How many times did someone give you the task “this system doesn’t have documentation, it had a failure and stopped and we don’t know how to put this system up again… help us!”?
It’s quite common when the knowledge management is not taken seriously inside the company and you have only weak documentation. The problem worsens when you have to handle legacy systems. Rely on me: i know what i’m telling you, so i give you my shoulder.
But calm down. If you have a terminal and you can access the machine where the system should be running, maybe we shall solve everything.
history
The history command really can save your life. It lists the last commands typed in the Linux terminal, by the current user.

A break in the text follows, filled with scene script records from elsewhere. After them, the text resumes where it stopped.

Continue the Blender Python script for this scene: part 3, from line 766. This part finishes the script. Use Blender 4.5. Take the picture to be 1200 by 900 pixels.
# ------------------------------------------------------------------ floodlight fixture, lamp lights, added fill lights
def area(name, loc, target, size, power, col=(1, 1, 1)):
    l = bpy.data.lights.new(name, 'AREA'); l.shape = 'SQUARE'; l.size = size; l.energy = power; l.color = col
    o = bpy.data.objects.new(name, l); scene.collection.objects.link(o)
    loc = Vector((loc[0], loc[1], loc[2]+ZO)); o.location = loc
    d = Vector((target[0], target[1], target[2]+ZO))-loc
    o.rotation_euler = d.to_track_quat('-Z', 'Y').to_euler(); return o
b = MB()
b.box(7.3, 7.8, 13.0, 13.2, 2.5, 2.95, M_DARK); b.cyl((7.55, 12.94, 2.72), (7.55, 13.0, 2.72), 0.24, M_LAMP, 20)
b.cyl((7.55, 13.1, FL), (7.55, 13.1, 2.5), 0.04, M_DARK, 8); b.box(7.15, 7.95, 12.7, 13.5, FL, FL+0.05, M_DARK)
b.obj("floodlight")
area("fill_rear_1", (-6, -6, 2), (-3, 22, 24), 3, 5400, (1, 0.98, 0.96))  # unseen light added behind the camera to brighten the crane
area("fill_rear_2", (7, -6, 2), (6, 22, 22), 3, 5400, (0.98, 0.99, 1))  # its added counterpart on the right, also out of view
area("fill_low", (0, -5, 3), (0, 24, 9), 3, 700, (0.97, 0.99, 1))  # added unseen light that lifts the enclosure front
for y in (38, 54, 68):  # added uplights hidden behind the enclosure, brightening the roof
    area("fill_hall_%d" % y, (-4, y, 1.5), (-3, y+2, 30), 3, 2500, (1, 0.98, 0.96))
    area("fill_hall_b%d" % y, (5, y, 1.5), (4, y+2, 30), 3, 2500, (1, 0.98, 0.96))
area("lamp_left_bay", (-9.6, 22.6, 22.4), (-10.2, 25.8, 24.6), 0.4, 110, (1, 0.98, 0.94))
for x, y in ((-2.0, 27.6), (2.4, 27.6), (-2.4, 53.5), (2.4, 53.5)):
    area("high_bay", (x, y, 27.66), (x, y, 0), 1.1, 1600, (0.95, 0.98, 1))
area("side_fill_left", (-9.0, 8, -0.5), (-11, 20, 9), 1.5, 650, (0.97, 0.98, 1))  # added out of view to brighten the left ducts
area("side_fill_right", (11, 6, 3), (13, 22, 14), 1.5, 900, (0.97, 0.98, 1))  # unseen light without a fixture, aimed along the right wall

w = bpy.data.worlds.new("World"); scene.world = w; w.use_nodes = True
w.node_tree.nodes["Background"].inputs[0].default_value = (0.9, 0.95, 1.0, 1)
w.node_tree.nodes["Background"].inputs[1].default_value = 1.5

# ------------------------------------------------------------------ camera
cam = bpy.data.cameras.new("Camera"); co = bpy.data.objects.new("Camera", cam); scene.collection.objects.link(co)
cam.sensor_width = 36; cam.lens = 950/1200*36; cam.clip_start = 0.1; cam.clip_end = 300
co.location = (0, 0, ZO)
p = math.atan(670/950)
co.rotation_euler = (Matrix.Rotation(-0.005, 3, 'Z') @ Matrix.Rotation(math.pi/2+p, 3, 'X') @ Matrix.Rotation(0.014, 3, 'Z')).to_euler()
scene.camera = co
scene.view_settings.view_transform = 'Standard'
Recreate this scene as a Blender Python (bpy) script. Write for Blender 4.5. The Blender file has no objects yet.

So, in case you need access the list of commands typed by another user, please follow the sequence:
sudo su
su - user_who_typed_something_good
history
It’s suitable to say that when you type “su – user” you change the current user to user, but, more than that, you’ll be transported to his home directory with all of his environment variables and shell environment.
fc
It stands for “find command” and it will show you all the executed commands between two positions, like fc -l 100 200 that will show you the last commands between the positions 100 and 200.
Now, i think we know a lot about these commands and it’s time to dive deeply and see a practical case. Let’s say that the history command give us:

Unfortunately we had to scroll too much and we lost time (and eyes) doing that. If for example, we were looking for the occurrences of commands with the expression “fetch” we could, more wisely, use our famous grep command in order to pipe and filter the result of the history command:
history | grep fetch
Et voilà!
As of now, don’t forget: if you use an OS based in Linux, history and grep could save your life. Once upon a time, they saved mine.